Sunday, May 6, 2012

One of My Few Life Failures was Tabled

After successfully negotiating the still secret trade agreement with the Martians (fortunately they don’t mind that Twinkies are made of rocks and chemicals), President Nixon asked if I would help with a more difficult negotiation: peace in Vietnam with the People’s Republic of Vietnam, the People’s Republic of China, and some Republican people who were taunting us in the driveway. Our lead negotiator was Dr. Henry Kissinger from Columbia University, a secret university where all students are trained to either work for the Central Intelligence Agency, the State Department, or MacDonald’s (who frankly serve billions more people than do the CIA and the State Department).  Dr. Kissinger was previously noted for filling in for Peter Sellers during health problems when Sellers was filming “Dr. Strangelove.”

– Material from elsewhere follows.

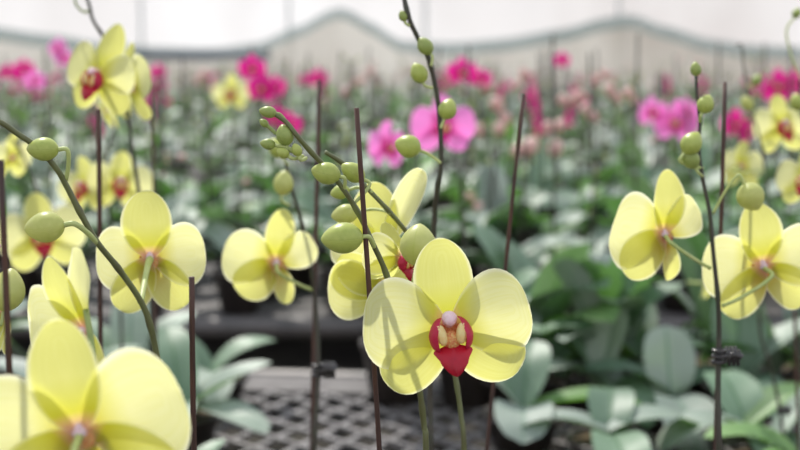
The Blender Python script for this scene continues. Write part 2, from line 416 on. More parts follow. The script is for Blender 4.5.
KINDS = {'yellow': ('yellow', 'yellow_sepal', 'lip', 'lip_pink', 'lip_throat', 'column', 'pedicel'),
         'pink': ('pink', 'pink', 'magenta', 'magenta', 'lip_throat', 'pink', 'pedicel'),
         'magenta': ('magenta', 'magenta', 'crimson', 'crimson', 'lip_throat', 'pink', 'stem_green'),
         'blush': ('blush', 'blush', 'magenta', 'magenta', 'lip_throat', 'pink', 'pedicel')}
fcount = 0
def flower(root, p, size, yaw=0, pitch=0, roll=0, kind='yellow', attach=None, fold=0.0, ang=None, lip=True, label=None, var=None, tweak=None, name='flower', prad=0.0016):
    """p: world centre; size: width in metres; yaw 0 faces the camera side (-Y), 180 away"""
    global fcount
    k = fcount if var is None else var; fcount += 1
    colr, scol, lr, lw, lt, cc, ped = KINDS[kind]
    P = get_petals(colr, scol); L = get_lip(lr, lw, lt, cc)
    s = size / 0.10
    m = Matrix.Translation(p) @ Matrix.Rotation(R(yaw), 4, 'Z') @ Matrix.Rotation(R(pitch), 4, 'X') @ Matrix.Rotation(R(roll), 4, 'Y')
    ml = Matrix.Translation(-root.location) @ m
    mb = MB(); inv = m.inverted()
    c0 = Vector((0, 0.0015 * s, -0.001 * s))
    if attach is not None:
        a = inv @ Vector(attach); dd = (a - c0).length
        pts = catmull([c0, c0 + Vector((0, 0.28 * dd, -0.10 * dd)), c0.lerp(a, 0.62) + Vector((0, 0.16 * dd, -0.06 * dd)), a], 6)
    else:
        pts = catmull([c0, Vector((0, 0.012, -0.004)) * s, Vector((0, 0.022, -0.016)) * s], 5)
    n_ = len(pts)
    tube(mb, pts, [prad * (1.25 - 0.35 * min(1, i / (n_ * 0.4)) + (0.25 if i == n_ - 1 else 0)) for i in range(n_)], 10)
    lathe(mb, [(0.0001, -0.003 * s)] + [(0.0042 * s * math.sin(math.pi * q / 6), -0.003 * s * math.cos(math.pi * q / 6)) for q in range(1, 6)] + [(0.0001, 0.003 * s)], 10, 1)
    fl = part(name, mb.mesh('flower_stalk', [ped, cc]), root, ml, label)
    A = ang or {}
    tw = tweak or {}
    S = Matrix.Diagonal((s, s, s, 1))
    def put(nm, me, an, y, tilt, sx=1, sz=1):
        mm = Matrix.Translation((0, y * s, 0)) @ Matrix.Rotation(R(an), 4, 'Y') @ Matrix.Rotation(R(tilt), 4, 'X') @ S @ Matrix.Diagonal((sx, 1, sz, 1))
        return part(nm, me, fl, mm)
    F_ = fold
    t = tw.get('d', (1, 1)); put('dorsal_sepal', P['dorsal'][k % 4], A.get('d', 0), 0.001, 3 + F_, *t)
    for sg, q in ((-1, 'pl'), (1, 'pr')):
        t = tw.get(q, (1, 1)); put('petal', P['petal'][(k + (sg > 0)) % 4], A.get(q, 82 * sg), -0.0015 - 0.0006 * sg, 2 + F_, *t)
    for sg, q in ((-1, 'll'), (1, 'lr')):
        t = tw.get(q, (1, 1)); put('lateral_sepal', P['lateral'][(k + (sg > 0)) % 4], A.get(q, 134 * sg), 0.0012 + 0.0006 * sg, 4 + F_, *t)
    if lip:
        part('lip', L[0], fl, S)
        for q in L[1]: part('lip_wing', q, fl, S)
        part('lip_throat', L[2], fl, S); part('callus', L[3], fl, S)
        part('column', L[4], fl, S)
    return fl

# ------------------------------------------------------------------ buds
def bud_mb(fat=0.36, nseg=18, rings=14):
    prof = []
    for i in range(rings + 1):
        u = i / rings; z = (1 - math.cos(math.pi * u)) / 2
        r = fat * (max(0.0, math.sin(math.pi * min(1, z ** 0.88)))) ** 0.62
        prof.append((max(r, 0.002), z))
    mb = MB(); lathe(mb, prof, nseg)
    V = []
    for (x, y, z) in mb.v:      # three shallow grooves where the sepals meet, and a slight hook
        an = math.atan2(y, x); g = 1 - 0.05 * max(0, math.cos(3 * an)) ** 6
        V.append((x * g + 0.06 * z * z, y * g * 0.94, z))
    mb.v = V; return mb
BUD = {}
def bud(root, px, py, d, length_px, ang=0, attach=None, mat='bud', fat=0.38, toward=0.0, ad=None, pr=0.0011, pmat='pedicel'):
    """centre pixel, depth, length in px, direction on screen (0 up, 90 right); attach pixel of the stem"""
    key = (mat, fat)
    if key not in BUD: BUD[key] = bud_mb(fat).mesh('bud', [mat])
    Lm = length_px / FPX * d
    dirv = (UP * math.cos(R(ang)) + RIGHT * math.sin(R(ang)) - FWD * toward).normalized()
    base = at(px, py, d) - dirv * Lm * 0.5
    rot = dirv.to_track_quat('Z', 'Y').to_matrix().to_4x4()
    m = Matrix.Translation(base - root.location) @ rot @ Matrix.Diagonal((Lm, Lm, Lm, 1))
    o = part('bud', BUD[key], root, m)
    if attach:
        a = at(attach[0], attach[1], ad or d)
        c = base - dirv * (a - base).length * 0.35
        pts = catmull([base + dirv * Lm * 0.06, c.lerp(base, .3), c.lerp(a, 0.5), a], 5)
        inv = (Matrix.Translation(base) @ rot @ Matrix.Diagonal((Lm, Lm, Lm, 1))).inverted()
        # sub-part in the bud's own frame
        mb = MB(); tube(mb, pts, pr, 8)
        mb.v = [tuple(inv @ Vector(v)) for v in mb.v]
        part('pedicel', mb.mesh('pedicel', [pmat]), o)
    return o

# ------------------------------------------------------------------ leaves
def leaf_mb(L=0.2, W=0.08, arch=0.5, lift=0.6, fold=0.25, seed=0, nu=12, nv=6, twist=0.0):
    """leaf from origin growing along +X and up, arching down; UV x across"""
    mb = MB(); V = []; U = []; F = []
    p = Vector((0, 0, 0)); an = lift; pr = 0
    C = []
    for i in range(nu + 1):
        t = i / nu; C.append((p.copy(), an)); an -= arch * (1.6 / nu) * (0.4 + t); p += Vector((math.cos(an), 0, math.sin(an))) * (L / nu)
    for i in range(nu + 1):
        t = i / nu; c, a_ = C[i]
        wv = W / 2 * (0.24 * (1 - t) ** 1 + (max(0, t) ** 0.75 * max(0, 1 - t) ** 0.42) / 0.62 * 0.96)
        if i == nu: wv = W * 0.02
        nrm = Vector((-math.sin(a_), 0, math.cos(a_)))
        for j in range(nv + 1):
            s = -1 + 2 * j / nv
            tw = twist * t
            side = Vector((0, math.cos(tw), 0)) + nrm * math.sin(tw)
            q = c + side * (s * wv) + nrm * (abs(s) * wv * fold * (1.4 - t) - 0.0 + 0.04 * wv * math.sin(t * 9 + seed + s * 2))
            V.append(q); U.append(((s + 1) / 2, t))
    for i in range(nu):
        for j in range(nv):
            q = i * (nv + 1) + j; F.append((q, q + 1, q + nv + 2, q + nv + 1))
    mb.add(V, F, U); return mb
rl = random.Random(3)
LEAFS = []; LEAFL = []; LEAFG = []; LEAF_LO = []
for k in range(8):
    a = dict(L=rl.uniform(.17, .25), W=rl.uniform(.070, .092), arch=rl.uniform(.3, 1.0), lift=rl.uniform(.45, 1.15), fold=rl.uniform(.15, .4), seed=k, twist=rl.uniform(-.5, .5))
    b = leaf_mb(**a); LEAFS.append(b.mesh('leaf', ['leaf'])); LEAFL.append(b.mesh('leaf', ['leaf_light'])); LEAFG.append(b.mesh('leaf', ['leaf_grey']))
    LEAF_LO.append(leaf_mb(**a, nu=6, nv=2))

def pot_mb():
    mb = MB()
    lathe(mb, [(0.002, 0.002), (0.042, 0.0), (0.056, 0.085), (0.060, 0.086), (0.060, 0.098), (0.054, 0.098), (0.052, 0.086)], 18)
    lathe(mb, [(0.052, 0.086), (0.03, 0.090), (0.001, 0.092)], 18, 1)
    return mb
POT = pot_mb().mesh('pot', ['pot', 'moss'])

def leaves(root, rnd, n=5, mats=None, scale=1.0, spin=None, zoff=0.088, tilt=0):
    a0 = rnd.uniform(0, 360) if spin is None else spin
    for i in range(n):
        src = rnd.choice([LEAFS, LEAFS, LEAFG, LEAFG, LEAFG, LEAFS, LEAFG, LEAFL] if mats is None else mats)
        an = a0 + 180 * i + rnd.uniform(-28, 28); sc_ = scale * rnd.uniform(.8, 1.1)
        part('leaf', src[rnd.randrange(8)], root, Matrix.Translation((0, 0, zoff + 0.004 * i)) @ Matrix.Rotation(R(an), 4, 'Z') @ Matrix.Rotation(R(rnd.uniform(-18, 8) - tilt), 4, 'Y') @ Matrix.Scale(sc_, 4))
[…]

The meeting with the representatives from North Viet Nam, the Viet Cong, and Burger King (we had MacDonald’s on our side: Burger King went a different route) began ominously when Dr. Kissinger sneezed. The negotiating table was too close to an open window where pollen was entering.  The North Vietnamese representative declared that sneezing is a sign of weakness.  It was his theory that sneezing comes from a reaction from flaked skin and dandruff and that if one sneezed, it meant one was allergic to oneself. He insisted that he never sneezed, because his body was in full acceptance of who he was, as a man, namely a woman who looks wears dresses at night.  He argued that he (and she) never trusted a person who sneezed at what flaked from that person’s body. I tried to point to the ragweed, hay, cut grass, and strong perfume stand had all been strangely located by Bob's Big Boys associates (who we suspected we secretly aligned with Burger King, which is why today you find very few Bob's Big Boys left) in locations close to the open window.

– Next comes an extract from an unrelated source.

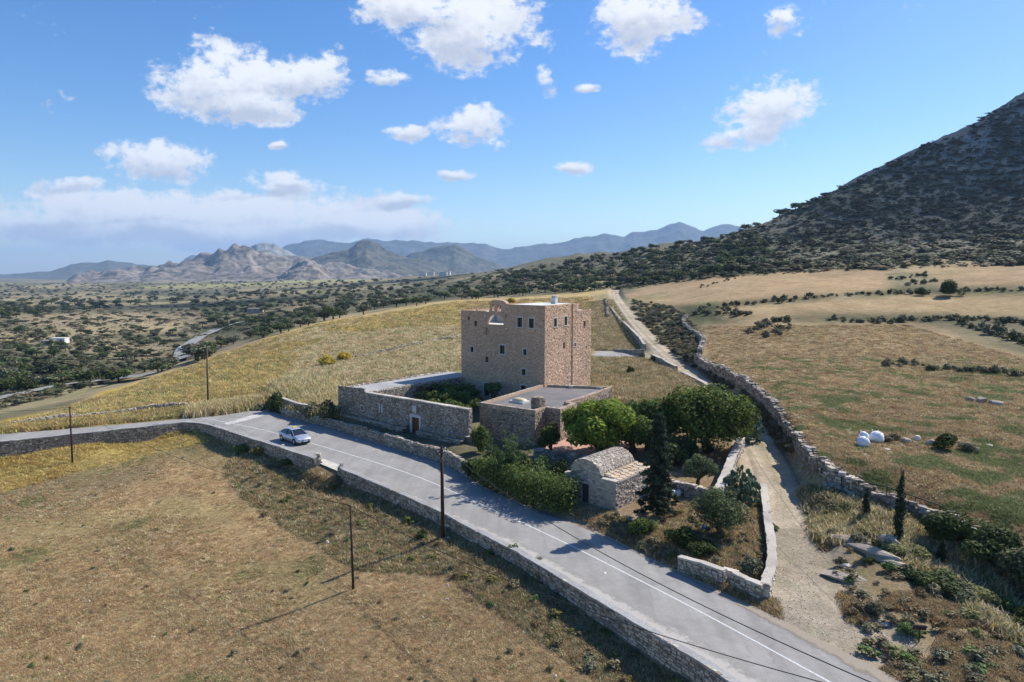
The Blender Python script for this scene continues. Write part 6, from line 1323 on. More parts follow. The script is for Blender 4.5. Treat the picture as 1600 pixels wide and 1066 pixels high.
# right hand fields
P_ = scat_px([[(1095,510),(1300,508),(1420,508),(1600,560),(1660,560),(1660,890),(1600,868),(1500,826),(1400,790),(1300,742),(1240,685),(1200,636),(1120,580)]], 42000, 200, seed=6); rv = r_.random(len(P_)); dd_ = np.hypot(P_[:, 0], P_[:, 1]); s_ = .9+dd_/90
gm = fbm(P_[:, 0], P_[:, 1], 3.0, 3, 75); pu_, pv_ = proj(*P_.T); grn = (fbm(P_[:, 0], P_[:, 1], 1.8, 3, 78)+.25*gm > .2) & (pv_ > 560)
for i_, (kk, sel) in enumerate((('straw', ~grn & (rv < .40)), ('brown', ~grn & (rv > .40) & (rv < .62)), ('pale', ~grn & (rv > .62) & (rv < .72)), ('green', (grn & (rv < .75)) | (rv > .97)), ('weed', (rv > .92) & (rv < .97)))): scatter('field_grass', P_[sel], sc3(s_[sel]*.8, .5), 40+i_, TC[kk], 4)
# garden and right foreground
P_ = scat_px([[(985,830),(1040,800),(1110,770),(1190,770),(1200,870),(1185,905),(1060,860)], [(870,790),(960,800),(1060,872),(1185,935),(1230,935),(1300,1015),(1100,912),(960,845)]], 4200, 80, seed=7); rv = r_.random(len(P_))
for i_, (kk, a_, b_) in enumerate((('straw', 0, .45), ('brown', .45, .75), ('pale', .75, .88), ('green', .88, 1))): k1 = (rv >= a_) & (rv < b_); q = P_[k1]; scatter('garden_grass', q, sc3(np.full(len(q), 1.0), .9), 50+i_, TC[kk], 4)
P_ = scat_px([[(1225,930),(1245,770),(1300,745),(1400,792),(1500,830),(1600,875),(1650,900),(1650,1080),(1430,1080),(1310,1000)]], 26000, 70, seed=8); rv = r_.random(len(P_)); m = vnoise(P_[:, 0]/2.2, P_[:, 1]/2.2, 19); pu_, pv_ = proj(*P_.T)
lush = poly_in(pu_, pv_, [(1250,765),(1340,785),(1480,850),(1560,900),(1600,1000),(1640,1020),(1540,980),(1450,900),(1330,850),(1250,850)])
rocky = poly_in(pu_, pv_, [(1310,850),(1345,825),(1420,880),(1400,900),(1340,890)]); P_ = P_[~rocky]; rv = rv[~rocky]; m = m[~rocky]; lush = lush[~rocky]; keep = lush | (m > .45)
for i_, (kk, sel, sz, hg) in enumerate((('pale', lush & (rv < .35), 2.0, 1.3), ('green', lush & (rv > .35) & (rv < .6), 1.9, 1.2), ('gold', lush & (rv > .6) & (rv < .8), 1.8, 1.2), ('weed', lush & (rv > .8), 1.8, 1.2), ('straw', keep & ~lush & (rv < .4), 1.2, .8), ('brown', keep & ~lush & (rv > .4) & (rv < .75), 1.2, .8), ('weed', keep & ~lush & (rv > .75), 1.1, .8))): q = P_[sel]; scatter('verge_grass', q, sc3(np.full(len(q), sz), hg), 60+i_, TC[kk], 4)

PV_ = scat_px([[(1225,930),(1245,780),(1300,750),(1400,795),(1500,835),(1600,880),(1650,1000),(1650,1080),(1430,1080),(1310,1000)]], 300, 70, seed=95); sg0 = hit(1436, 1004); PV_ = PV_[(np.hypot(PV_[:, 0]-sg0[0], PV_[:, 1]-sg0[1]) > .75)]; sw = r_.uniform(.35, 1.3, len(PV_)); scatter('verge_scrub', PV_, np.stack([sw, sw, sw*r_.uniform(.35, .7, len(PV_))], 1), 95, SBW, 7)
PG = scat_px([[(985,830),(1040,800),(1110,770),(1190,770),(1200,870),(1185,905),(1060,860)], [(930,820),(960,800),(1060,872),(1040,880)]], 120, 80, seed=96); sw = r_.uniform(.25, .8, len(PG)); scatter('garden_scrub', PG, np.stack([sw, sw, sw*.6], 1), 96, SBW, 7)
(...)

We spent months just arguing over what  the negotiating table should be before we could begin negotiating. We wanted the table moved to the middle of the room. The Burger King representative wanted the table placed in a dark corner next to the kitchen, which made no sense especially since the kitchen staff sang off key Bob Dylan songs in a manner which ironically made them on key. 

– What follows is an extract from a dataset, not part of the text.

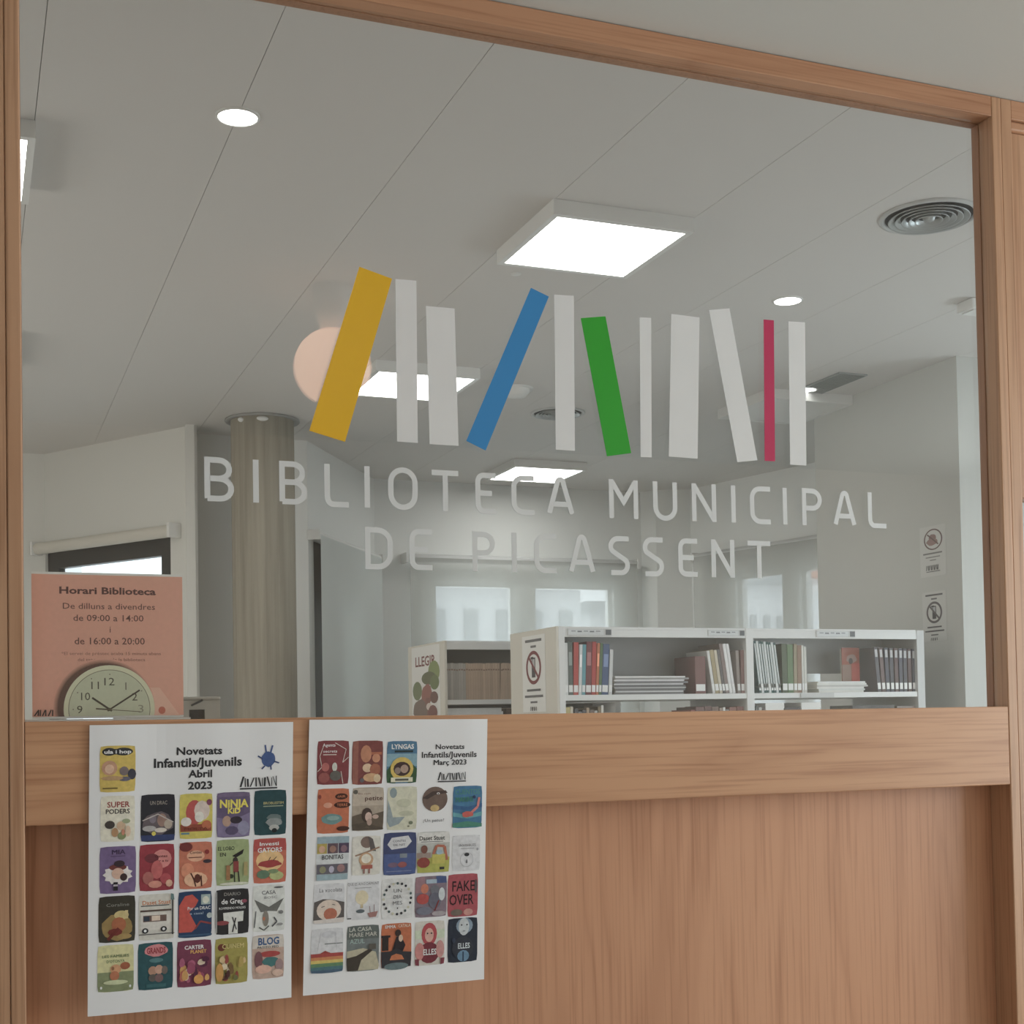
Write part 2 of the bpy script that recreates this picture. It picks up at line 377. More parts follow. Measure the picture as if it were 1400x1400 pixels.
e1 = onE(1005, 787); e2 = onE(1069, 778); e3 = onE(1092, 776); e4 = onE(1113, 772)
wall_with_holes('wall_side_bay', E0, E1, 0, ZC, [(e1.x, e2.x, 1.0, (e1.z+e2.z)/2), (e3.x, e3.x+.62, 1.0, (e1.z+e2.z)/2)], M['wall_brightened'])
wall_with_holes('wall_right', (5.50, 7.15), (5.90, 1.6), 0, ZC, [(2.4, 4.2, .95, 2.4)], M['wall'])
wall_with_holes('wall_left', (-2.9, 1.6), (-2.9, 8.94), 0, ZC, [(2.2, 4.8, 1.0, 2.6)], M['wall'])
# big square pier on the right
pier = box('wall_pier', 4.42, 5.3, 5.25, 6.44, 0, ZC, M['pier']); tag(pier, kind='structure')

# corridor shell on the viewer's side
box_c = box('ceiling_corridor', -3.0, 3.5, -1.09, 1.53, ZH1, ZH1+.08, M['corrceil']); tag(box_c, kind='structure')
wall_with_holes('wall_corridor_back', (3.40, -.97), (-2.9, -.97), 0, ZH1, [(4.05, 5.7, .9, 2.2)], M['corr'])
wall_with_holes('wall_corridor_right', (3.40, 1.49), (3.40, -.97), 0, ZH1, [(.30, 2.1, .85, 2.25)], M['corr'])
wall_with_holes('wall_corridor_left', (-2.9, -.97), (-2.9, 1.49), 0, ZH1, [], M['corr'])
tag(box('wall_bulkhead', -2.9, 5.9, 1.495, 1.53, ZH1+.08, ZC, M['wall']), kind='structure')

# ---------------- oak partition
part = empty('wall_front', (.7, YF, 0), kind='structure')
WT = .041                                                # depth of the framing
xs = atY(10, 700, YF).x
box('stile', xs+.0001, XL, YF, YF+WT, 0, ZH1-.001, M['wood_stile'], part, .0015)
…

Kissinger’s suggestion of bar stools and then bean bags were immediate rejected. The North Vietnamese delegation insisted we stand through the negotiations. We suggested they stand while we sit on massage chairs. They then insisted they get the massage chairs and we stand. We stated they could have the massage chairs if we could have the bar stools. This might have worked yet, unknown to us, the Viet Cong delegation had secretly sold the bar stools to pay a gambling debt with the Burger King delegation.  
The situation escalated when one of the North Vietnamese delegates hung a picture of Chairman Mao in the room. Dr. Kissinger and I thought it was actually a nice photo yet one of the other North Vietnamese delegates insisted on replacing the Mao Tse Tung picture with a picture of Leonid Brezhnez. Frankly, that photo had him in a bathing suit and was not a flattering photograph.  Then one of the North Vietnamese delegates hung up a face shot of Jane Fonda. Kissinger then hung up a poster of Jane Fonda in a bathing suit.  We all finally settled on the photo of Jane Fonda in a bathing suit.
After months of negotiating tables, chairs, photos, who is was that kept cutting the cheese, it was amazing that it then took us only seven minutes to negotiate an end to the Vietnam War.  Unfortunately, just as we were all about to sign it, everything feel apart.
The North Vietnamese representative sneezed. He left the room in shame, and the negotiations were off.